**Task to carry out:** Locate the lines that hold the string "from". Copy every such line.

**Given information:**
■ ■ ■ ■

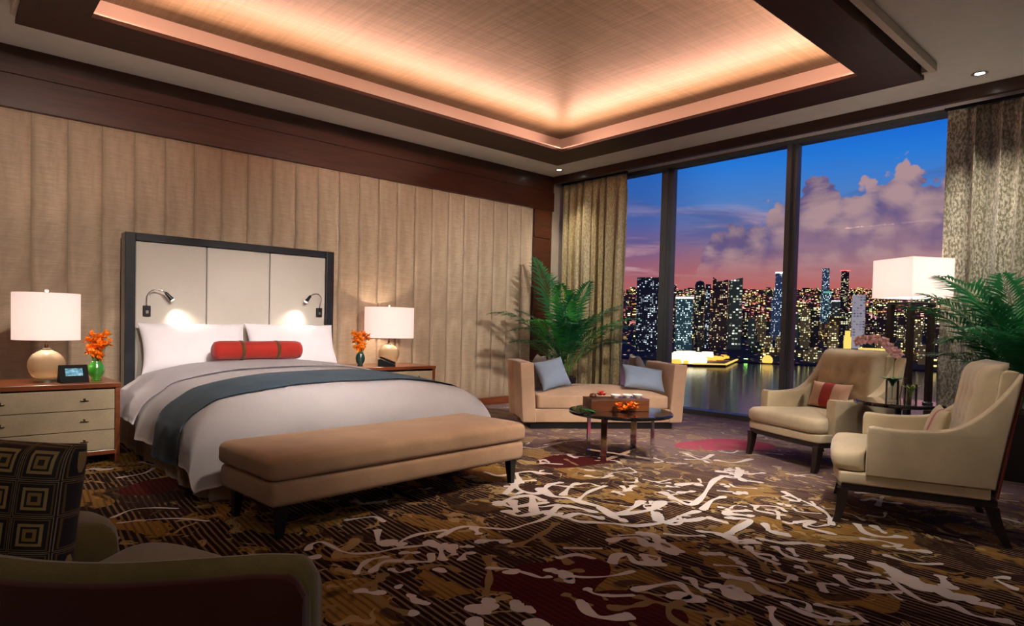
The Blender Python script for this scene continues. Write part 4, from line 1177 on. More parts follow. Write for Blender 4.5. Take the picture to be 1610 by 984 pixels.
# ------------------------------------------------------------------ armchairs
def armchair(cx, cy, rz, label):
    """local: +y faces forward, near feet at y=+.36 (front) and -.36 (rear)"""
    t_ = thing('armchair', label, 'armchair', (cx, cy, 0), rz, 'cream armchairs round the side table')
    hw = .43
    # dark base rail (curved front) and legs
    bm = new_bm()
    def ry(x): return .38+.035*(1-(x/hw)**2)
    n = 14
    A = []
    for i in range(n+1):
        x = -hw+.015+(2*hw-.03)*i/n; y = ry(x)-.01
        A.append((x, y))
    for (p, q) in zip(A, A[1:]):
        g1 = [bm.verts.new(v) for v in ((p[0], p[1]-.03, .205), (q[0], q[1]-.03, .205), (q[0], q[1], .205), (p[0], p[1], .205), (p[0], p[1]-.03, .245), (q[0], q[1]-.03, .245), (q[0], q[1], .245), (p[0], p[1], .245))]
        for f in ((0, 1, 2, 3), (4, 5, 6, 7), (0, 1, 5, 4), (2, 3, 7, 6), (0, 3, 7, 4), (1, 2, 6, 5)): bm.faces.new([g1[k] for k in f])
    bmesh.ops.remove_doubles(bm, verts=bm.verts[:], dist=.0005)
    for sx in (-1, 1): box(bm, min(sx*(hw-.045), sx*(hw-.012)), max(sx*(hw-.045), sx*(hw-.012)), -.40, .36, .205, .245)
    box(bm, -hw+.045, hw-.045, -.405, -.37, .205, .245)
    obj('base_rail', bm, M['dark_wood'], t_)
    for sx in (-1, 1):
        for fr in (1, 0):
            bm = new_bm(); rings = []
            for k in range(9):
                s = k/8; z = .215*(1-s)
                if fr: x = sx*(hw-.035+.0*s); y = .365+.03*(s**2.2); r = .030-.011*s
                else: x = sx*(hw-.035); y = -.375-.085*s**1.3; r = .033-.013*s
                rings.append([bm.verts.new((x+a*r, y+b2*r, z)) for a, b2 in ((-1, -1), (1, -1), (1, 1), (-1, 1))])
            for a, b2 in zip(rings, rings[1:]):
                for i in range(4): bm.faces.new((a[i], a[(i+1) % 4], b2[(i+1) % 4], b2[i]))
            bm.faces.new(rings[0]); bm.faces.new(rings[-1])
            obj('leg', bm, M['dark_wood'], t_, smooth=True)
    # upholstered frame under the cushion
    bm = new_bm(); pts = [(-hw+.005, -.40), (hw-.005, -.40), (hw-.005, .375)] + [(x, ry(x)+.005) for x in [hw-.03-(2*hw-.06)*i/10 for i in range(11)]] + [(-hw+.005, .375)]
    prism(bm, pts, .246, .315, 'z', bev=.012, seg=3); obj('seat_frame', bm, M['chair'], t_, smooth=True)
    # seat cushion: T shape bulging forward
    ol = [(-hw+.09, -.30), (-.2, -.31), (.2, -.31), (hw-.09, -.30), (hw-.088, -.1), (hw-.088, .20), (hw-.085, .258), (hw-.03, .268), (hw-.01, .30), (hw-.01, .385), (hw-.05, .425), (.2, .437), (0, .44), (-.2, .437), (-hw+.05, .425), (-hw+.01, .385), (-hw+.01, .30), (-hw+.03, .268), (-hw+.085, .258), (-hw+.088, .20), (-hw+.088, -.1)]
    bm = new_bm(); rings = []; c = Vector((0, .08)); ol = [Vector(p) for p in ol]
    prof_ = [(.045*(1-math.sin(PI/2*k/4)), .318+.045*(1-math.cos(PI/2*k/4))) for k in range(5)] + [(.05*(1-math.cos(PI/2*k/4)), .395+.05*math.sin(PI/2*k/4)) for k in range(5)]
    for ins, z_ in prof_:
        rings.append([bm.verts.new((p.x*(1-ins/.45), c.y+(p.y-c.y)*(1-ins/.37), z_)) for p in ol])
    for s_ in (.85, .65, .4, .15):
        rings.append([bm.verts.new((p.x*(1-.05/.45)*s_, c.y+(p.y-c.y)*(1-.05/.37)*s_, .445+.028*(1-s_*s_))) for p in ol])
    for a_, b_ in zip(rings, rings[1:]):
        for i in range(len(ol)): bm.faces.new((a_[i], a_[(i+1) % len(ol)], b_[(i+1) % len(ol)], b_[i]))
    bm.faces.new(rings[0]); bm.faces.new(rings[-1])
    obj('seat_cushion', bm, M['chair'], t_, smooth='all')
    # swooping arm panels
    prof = []
    def armz(y):   # y from .25 (front) to -.46 (back top)
        s = (.25-y)/.78
        if s < .42: return .60-.010*math.sin(s/.42*PI)
        k = (s-.42)/.58
        return .60+.33*(.35*k**3+.65*k**1.7)*(1-.0*k)
    for i in range(25):
        y = .25-.78*i/24; prof.append((y, armz(y)))
    poly = [(.25, .31), (.25, .56), (.24, .592)] + prof[1:] + [(-.53, .90), (-.47, .60), (-.42, .31)]
    for sx in (-1, 1):
        bm = new_bm(); a, b2 = sx*(hw-.085), sx*(hw+.012)
        prism(bm, poly, min(a, b2), max(a, b2), 'x', bev=.016, seg=3)
        for v in bm.verts:   # arms flare slightly outward with height
            k = max(0, v.co.z-.55); v.co.x += sx*.03*k
        obj('arm', bm, M['chair'], t_, smooth=True)
    # back shell and rust outer back
    bm = new_bm(); prism(bm, [(-.36, .31), (-.44, .93), (-.47, .945), (-.535, .935), (-.475, .60), (-.42, .31)], -hw+.084, hw-.084, 'x', bev=.015, seg=3)
    obj('back_shell', bm, M['chair'], t_, smooth=True)
    bm = new_bm(); prism(bm, [(-.425, .26), (-.478, .60), (-.538, .925), (-.552, .925), (-.494, .60), (-.440, .26)], -hw-.005, hw+.005, 'x', bev=.004)
    obj('outer_back', bm, M['chair_red'], t_, smooth=True, label='rust coloured outer back')
    # buttoned inner back cushion
    bm = new_bm()
    n1, n2 = 41, 29
    bt = [(bx, bz) for bz in (.66, .80) for bx in ((-.21, -.07, .07, .21) if bz == .80 else (-.14, 0, .14))]
    def bf(u, v, front=True):
        x = (u-.5)*2*(hw-.10); e = (max(0, 1-abs(2*u-1)**10)*max(0, 1-abs(2*v-1)**9))**.5
        z = .46+v*.52; dim = sum(.032*math.exp(-((x-bx)**2+(z-bz)**2)/.0008) for bx, bz in bt)
        tuft = .006*math.cos(x*2*PI/.14)*math.sin(v*PI) if v > .25 else 0
        yb = -.385-.10*v
        return Vector((x, yb+(.145*e-(dim if front else 0)+tuft*(1 if front else 0)) if front else yb-.0+.02*0, z))
    ga = grid(bm, n1, n2, lambda u, v: bf(u, v, True)); gb = grid(bm, n1, n2, lambda u, v: bf(u, v, False))
    bmesh.ops.remove_doubles(bm, verts=bm.verts[:], dist=.0012)
    obj('back_cushion', bm, M['chair'], t_, smooth='all', label='buttoned inner back cushion')
    for ch in t_.children:
        if ch.name.split('.')[0] not in ('leg', 'base_rail'):
            me = ch.data
            for v in me.vertices:
                if v.co.y < 0: v.co.y *= .84
                if v.co.z > .62: v.co.z = .62+(v.co.z-.62)*1.06
        else:
            for v in ch.data.vertices:
                if v.co.y < 0: v.co.y *= .92
    return t_
a1 = math.atan2(.43, -.90)-PI/2
ch1 = armchair(5.975, 2.32, a1, 'cream tufted armchair facing the bed, standing before the window')
a2 = math.atan2(.94, -.34)-PI/2
ch2 = armchair(4.682, 1.262, a2, 'cream armchair seen side-on, rust back panel, by the right palm')
throw_cushion('lumbar_cushion', 'small peach cushion with a red centre in the armchair before the window', ch1, .02, -.13, .585, .44, .24, .09, -72, 0, 0, fabric('peach_fabric', srgb(224, 184, 158)), 'small cushions in the armchairs', band=(M['bolster'], .12, .0))
throw_cushion('lumbar_cushion', 'small cream cushion with rose stripes in the side-on armchair', ch2, .02, -.13, .585, .44, .24, .09, -72, 0, 0, M['chair'], 'small cushions in the armchairs', band=(M['peach_band'], .05, -.08))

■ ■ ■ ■

**Task output:**
The Blender Python script for this scene continues. Write part 4, from line 1177 on. More parts follow. Write for Blender 4.5. Take the picture to be 1610 by 984 pixels.
    def armz(y):   # y from .25 (front) to -.46 (back top)